• Task directions: Transcribe the listing below from its opening line up to and including the line that contains "return (u*t, dy*t, dz*t)"; reproduce nothing else.
***
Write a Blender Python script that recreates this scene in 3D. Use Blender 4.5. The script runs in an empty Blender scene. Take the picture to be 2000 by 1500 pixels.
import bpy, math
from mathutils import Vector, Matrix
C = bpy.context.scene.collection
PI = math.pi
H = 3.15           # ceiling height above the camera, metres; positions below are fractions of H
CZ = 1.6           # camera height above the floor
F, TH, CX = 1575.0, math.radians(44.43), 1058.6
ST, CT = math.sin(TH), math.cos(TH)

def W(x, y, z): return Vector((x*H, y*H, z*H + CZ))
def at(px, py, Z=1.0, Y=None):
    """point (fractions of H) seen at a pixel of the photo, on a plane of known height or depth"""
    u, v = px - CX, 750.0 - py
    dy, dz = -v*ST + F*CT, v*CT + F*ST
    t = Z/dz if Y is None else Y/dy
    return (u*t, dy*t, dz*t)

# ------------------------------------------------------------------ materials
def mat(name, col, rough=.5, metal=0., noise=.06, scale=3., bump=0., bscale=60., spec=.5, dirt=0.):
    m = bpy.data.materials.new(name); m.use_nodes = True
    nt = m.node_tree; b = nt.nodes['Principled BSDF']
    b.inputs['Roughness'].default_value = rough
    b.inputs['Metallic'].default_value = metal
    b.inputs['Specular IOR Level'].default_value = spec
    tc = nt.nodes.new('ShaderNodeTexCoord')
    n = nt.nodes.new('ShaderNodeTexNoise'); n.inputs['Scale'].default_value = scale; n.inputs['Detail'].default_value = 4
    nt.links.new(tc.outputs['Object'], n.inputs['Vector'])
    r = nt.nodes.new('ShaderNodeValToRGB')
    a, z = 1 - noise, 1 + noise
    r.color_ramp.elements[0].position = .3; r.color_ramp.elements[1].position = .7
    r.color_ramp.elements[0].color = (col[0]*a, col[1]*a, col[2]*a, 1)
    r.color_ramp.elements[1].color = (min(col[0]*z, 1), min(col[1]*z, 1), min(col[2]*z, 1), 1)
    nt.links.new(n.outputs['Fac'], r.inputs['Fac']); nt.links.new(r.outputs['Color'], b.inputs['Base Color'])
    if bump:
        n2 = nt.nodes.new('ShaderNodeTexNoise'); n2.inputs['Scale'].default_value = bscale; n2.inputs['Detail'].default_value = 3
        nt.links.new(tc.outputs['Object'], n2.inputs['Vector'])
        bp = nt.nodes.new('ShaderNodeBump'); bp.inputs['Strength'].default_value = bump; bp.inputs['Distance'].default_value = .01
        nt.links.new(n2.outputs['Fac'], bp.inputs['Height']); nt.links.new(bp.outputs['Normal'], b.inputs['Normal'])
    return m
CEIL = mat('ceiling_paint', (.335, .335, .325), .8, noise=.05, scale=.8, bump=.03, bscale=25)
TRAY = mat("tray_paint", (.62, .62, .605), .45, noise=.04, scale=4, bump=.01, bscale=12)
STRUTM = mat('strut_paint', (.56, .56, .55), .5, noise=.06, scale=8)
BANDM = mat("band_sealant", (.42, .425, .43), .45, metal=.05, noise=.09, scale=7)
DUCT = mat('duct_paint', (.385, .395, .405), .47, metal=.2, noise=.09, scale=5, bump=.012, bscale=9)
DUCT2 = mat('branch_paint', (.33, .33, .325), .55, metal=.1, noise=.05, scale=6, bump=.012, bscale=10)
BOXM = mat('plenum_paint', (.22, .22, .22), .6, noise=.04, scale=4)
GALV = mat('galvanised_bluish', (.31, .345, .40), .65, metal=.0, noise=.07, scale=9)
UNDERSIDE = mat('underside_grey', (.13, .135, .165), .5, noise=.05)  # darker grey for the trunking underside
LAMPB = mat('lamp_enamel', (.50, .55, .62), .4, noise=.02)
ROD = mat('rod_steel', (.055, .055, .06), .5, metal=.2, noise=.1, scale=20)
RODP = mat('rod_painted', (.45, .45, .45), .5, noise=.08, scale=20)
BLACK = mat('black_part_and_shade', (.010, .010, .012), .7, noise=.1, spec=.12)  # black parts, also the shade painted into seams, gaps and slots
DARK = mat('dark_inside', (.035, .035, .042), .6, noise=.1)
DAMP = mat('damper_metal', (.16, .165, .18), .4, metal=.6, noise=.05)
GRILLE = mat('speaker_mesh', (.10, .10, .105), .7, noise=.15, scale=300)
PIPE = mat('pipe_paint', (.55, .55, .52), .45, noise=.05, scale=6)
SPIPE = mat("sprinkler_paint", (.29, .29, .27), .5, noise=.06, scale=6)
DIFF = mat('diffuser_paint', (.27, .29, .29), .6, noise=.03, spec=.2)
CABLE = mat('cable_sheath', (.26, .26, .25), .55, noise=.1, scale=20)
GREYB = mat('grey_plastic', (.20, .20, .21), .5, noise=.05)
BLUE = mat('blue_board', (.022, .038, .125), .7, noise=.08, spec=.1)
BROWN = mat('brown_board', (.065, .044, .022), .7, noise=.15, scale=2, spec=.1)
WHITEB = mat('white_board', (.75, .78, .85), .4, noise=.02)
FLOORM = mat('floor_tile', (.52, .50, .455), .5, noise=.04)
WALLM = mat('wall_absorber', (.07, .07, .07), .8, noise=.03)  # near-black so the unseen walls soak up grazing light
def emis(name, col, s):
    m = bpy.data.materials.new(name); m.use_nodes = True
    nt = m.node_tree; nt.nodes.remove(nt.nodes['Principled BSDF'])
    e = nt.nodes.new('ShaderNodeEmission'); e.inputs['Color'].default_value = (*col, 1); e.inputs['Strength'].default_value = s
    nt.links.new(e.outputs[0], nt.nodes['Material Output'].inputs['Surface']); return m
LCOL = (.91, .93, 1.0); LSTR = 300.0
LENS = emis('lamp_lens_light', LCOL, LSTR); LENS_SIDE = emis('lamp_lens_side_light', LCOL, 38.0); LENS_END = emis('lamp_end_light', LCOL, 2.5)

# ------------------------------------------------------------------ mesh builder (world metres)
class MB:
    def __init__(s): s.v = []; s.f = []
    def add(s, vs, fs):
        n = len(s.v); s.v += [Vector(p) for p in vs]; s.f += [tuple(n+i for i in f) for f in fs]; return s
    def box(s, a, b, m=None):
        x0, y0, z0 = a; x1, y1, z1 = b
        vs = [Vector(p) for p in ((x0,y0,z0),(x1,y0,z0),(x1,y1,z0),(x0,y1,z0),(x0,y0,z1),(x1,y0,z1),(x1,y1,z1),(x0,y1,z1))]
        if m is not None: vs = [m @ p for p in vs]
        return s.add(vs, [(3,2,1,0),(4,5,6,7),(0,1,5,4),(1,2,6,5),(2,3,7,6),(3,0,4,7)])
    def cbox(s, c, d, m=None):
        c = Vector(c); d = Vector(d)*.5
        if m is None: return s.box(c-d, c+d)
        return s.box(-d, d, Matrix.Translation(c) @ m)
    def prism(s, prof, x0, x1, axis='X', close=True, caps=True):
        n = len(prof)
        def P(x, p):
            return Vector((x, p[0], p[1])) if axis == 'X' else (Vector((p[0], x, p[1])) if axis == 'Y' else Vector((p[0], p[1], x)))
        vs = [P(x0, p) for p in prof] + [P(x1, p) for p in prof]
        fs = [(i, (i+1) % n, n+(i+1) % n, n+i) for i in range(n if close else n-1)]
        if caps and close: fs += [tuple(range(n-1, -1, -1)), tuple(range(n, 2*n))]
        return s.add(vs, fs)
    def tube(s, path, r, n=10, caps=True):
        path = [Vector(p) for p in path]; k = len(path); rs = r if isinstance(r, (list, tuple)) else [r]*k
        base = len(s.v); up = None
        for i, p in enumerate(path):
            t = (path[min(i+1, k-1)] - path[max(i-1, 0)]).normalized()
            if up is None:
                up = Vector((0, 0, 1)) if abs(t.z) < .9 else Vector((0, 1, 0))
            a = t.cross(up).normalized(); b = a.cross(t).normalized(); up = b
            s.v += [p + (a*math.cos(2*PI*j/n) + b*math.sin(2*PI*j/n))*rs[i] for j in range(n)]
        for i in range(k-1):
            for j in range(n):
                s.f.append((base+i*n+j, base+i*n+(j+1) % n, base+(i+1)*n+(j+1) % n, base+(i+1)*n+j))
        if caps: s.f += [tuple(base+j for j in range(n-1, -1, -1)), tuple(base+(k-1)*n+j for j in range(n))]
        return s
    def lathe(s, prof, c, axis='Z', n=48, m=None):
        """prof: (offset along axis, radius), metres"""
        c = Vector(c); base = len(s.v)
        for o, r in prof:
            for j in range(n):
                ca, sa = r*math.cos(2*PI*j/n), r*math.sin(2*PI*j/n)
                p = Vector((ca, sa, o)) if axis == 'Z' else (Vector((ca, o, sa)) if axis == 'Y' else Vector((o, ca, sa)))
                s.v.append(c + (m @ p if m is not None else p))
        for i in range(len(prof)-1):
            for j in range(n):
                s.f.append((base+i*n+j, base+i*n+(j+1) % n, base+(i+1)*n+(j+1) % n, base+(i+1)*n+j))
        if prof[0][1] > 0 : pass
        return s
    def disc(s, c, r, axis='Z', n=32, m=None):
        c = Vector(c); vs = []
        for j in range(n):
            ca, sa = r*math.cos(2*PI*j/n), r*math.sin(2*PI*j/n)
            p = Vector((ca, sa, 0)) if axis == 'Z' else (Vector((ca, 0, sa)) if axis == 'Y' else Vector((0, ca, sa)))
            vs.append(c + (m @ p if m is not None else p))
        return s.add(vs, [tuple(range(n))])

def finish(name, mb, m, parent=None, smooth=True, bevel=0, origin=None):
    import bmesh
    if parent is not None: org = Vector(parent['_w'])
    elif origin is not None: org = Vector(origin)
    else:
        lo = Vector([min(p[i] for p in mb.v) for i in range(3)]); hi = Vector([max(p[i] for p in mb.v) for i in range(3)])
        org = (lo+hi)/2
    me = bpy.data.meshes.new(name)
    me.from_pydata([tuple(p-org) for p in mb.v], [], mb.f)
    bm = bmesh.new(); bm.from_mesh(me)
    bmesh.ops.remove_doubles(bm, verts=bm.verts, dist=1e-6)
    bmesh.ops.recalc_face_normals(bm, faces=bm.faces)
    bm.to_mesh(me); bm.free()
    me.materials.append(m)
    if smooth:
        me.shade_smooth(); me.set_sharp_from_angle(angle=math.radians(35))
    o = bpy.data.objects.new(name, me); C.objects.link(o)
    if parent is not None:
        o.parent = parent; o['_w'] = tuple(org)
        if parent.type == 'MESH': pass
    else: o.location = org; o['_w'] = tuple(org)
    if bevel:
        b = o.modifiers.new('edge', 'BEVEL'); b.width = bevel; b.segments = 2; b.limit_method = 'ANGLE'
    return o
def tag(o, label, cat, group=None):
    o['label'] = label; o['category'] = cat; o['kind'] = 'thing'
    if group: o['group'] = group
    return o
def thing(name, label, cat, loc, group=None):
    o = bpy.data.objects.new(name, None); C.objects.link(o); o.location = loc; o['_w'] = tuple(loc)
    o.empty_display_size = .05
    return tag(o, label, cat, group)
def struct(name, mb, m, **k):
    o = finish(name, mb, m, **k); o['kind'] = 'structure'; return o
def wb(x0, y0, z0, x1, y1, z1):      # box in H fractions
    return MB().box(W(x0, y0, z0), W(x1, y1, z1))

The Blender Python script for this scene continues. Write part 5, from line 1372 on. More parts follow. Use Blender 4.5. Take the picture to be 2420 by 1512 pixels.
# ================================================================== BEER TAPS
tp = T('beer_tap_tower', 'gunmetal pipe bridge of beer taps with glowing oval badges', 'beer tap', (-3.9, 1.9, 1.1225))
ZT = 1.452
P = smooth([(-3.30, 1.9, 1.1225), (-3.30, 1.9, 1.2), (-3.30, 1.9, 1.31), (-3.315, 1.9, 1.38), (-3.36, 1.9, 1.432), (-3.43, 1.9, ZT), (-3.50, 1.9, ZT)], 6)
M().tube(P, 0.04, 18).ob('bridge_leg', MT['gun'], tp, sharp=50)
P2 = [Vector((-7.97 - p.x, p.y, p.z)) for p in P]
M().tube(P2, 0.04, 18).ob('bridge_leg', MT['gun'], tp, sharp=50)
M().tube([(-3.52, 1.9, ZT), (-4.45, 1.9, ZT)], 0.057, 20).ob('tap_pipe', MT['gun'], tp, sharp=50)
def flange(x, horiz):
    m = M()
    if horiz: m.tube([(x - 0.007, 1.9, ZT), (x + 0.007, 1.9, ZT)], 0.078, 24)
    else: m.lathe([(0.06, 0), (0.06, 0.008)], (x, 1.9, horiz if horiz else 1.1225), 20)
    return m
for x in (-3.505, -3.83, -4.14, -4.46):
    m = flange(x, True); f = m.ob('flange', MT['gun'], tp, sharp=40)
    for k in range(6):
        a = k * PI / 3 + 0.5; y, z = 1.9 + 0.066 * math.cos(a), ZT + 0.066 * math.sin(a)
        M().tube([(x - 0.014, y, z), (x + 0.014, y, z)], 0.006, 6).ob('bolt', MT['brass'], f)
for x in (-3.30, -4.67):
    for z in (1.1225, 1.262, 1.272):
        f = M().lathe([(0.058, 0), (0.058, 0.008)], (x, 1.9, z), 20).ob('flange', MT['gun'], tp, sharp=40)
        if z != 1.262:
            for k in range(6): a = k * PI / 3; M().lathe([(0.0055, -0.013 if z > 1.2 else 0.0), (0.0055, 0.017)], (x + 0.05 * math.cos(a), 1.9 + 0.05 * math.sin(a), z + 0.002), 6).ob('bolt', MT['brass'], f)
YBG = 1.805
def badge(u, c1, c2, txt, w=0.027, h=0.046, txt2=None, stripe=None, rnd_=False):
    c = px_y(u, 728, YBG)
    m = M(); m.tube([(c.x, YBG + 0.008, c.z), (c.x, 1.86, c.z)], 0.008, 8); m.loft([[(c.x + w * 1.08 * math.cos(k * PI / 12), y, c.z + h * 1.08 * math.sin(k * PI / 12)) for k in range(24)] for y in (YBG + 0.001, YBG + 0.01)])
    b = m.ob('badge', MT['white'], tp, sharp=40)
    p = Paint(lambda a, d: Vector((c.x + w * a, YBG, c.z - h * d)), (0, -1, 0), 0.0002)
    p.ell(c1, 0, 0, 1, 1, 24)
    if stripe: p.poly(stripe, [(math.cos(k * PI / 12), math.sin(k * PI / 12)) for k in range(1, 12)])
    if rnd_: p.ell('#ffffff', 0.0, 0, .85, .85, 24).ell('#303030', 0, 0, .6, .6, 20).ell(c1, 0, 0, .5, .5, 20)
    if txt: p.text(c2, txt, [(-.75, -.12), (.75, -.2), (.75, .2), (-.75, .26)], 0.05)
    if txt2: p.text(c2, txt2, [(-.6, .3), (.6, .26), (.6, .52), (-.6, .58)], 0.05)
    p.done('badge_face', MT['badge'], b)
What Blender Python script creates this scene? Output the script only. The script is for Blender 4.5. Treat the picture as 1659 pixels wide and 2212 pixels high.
***
• Task answer:
Write a Blender Python script that recreates this scene in 3D. Use Blender 4.5. The script runs in an empty Blender scene. Take the picture to be 2000 by 1500 pixels.
import bpy, math
from mathutils import Vector, Matrix
C = bpy.context.scene.collection
PI = math.pi
H = 3.15           # ceiling height above the camera, metres; positions below are fractions of H
CZ = 1.6           # camera height above the floor
F, TH, CX = 1575.0, math.radians(44.43), 1058.6
ST, CT = math.sin(TH), math.cos(TH)

def W(x, y, z): return Vector((x*H, y*H, z*H + CZ))
def at(px, py, Z=1.0, Y=None):
    """point (fractions of H) seen at a pixel of the photo, on a plane of known height or depth"""
    u, v = px - CX, 750.0 - py
    dy, dz = -v*ST + F*CT, v*CT + F*ST
    t = Z/dz if Y is None else Y/dy
    return (u*t, dy*t, dz*t)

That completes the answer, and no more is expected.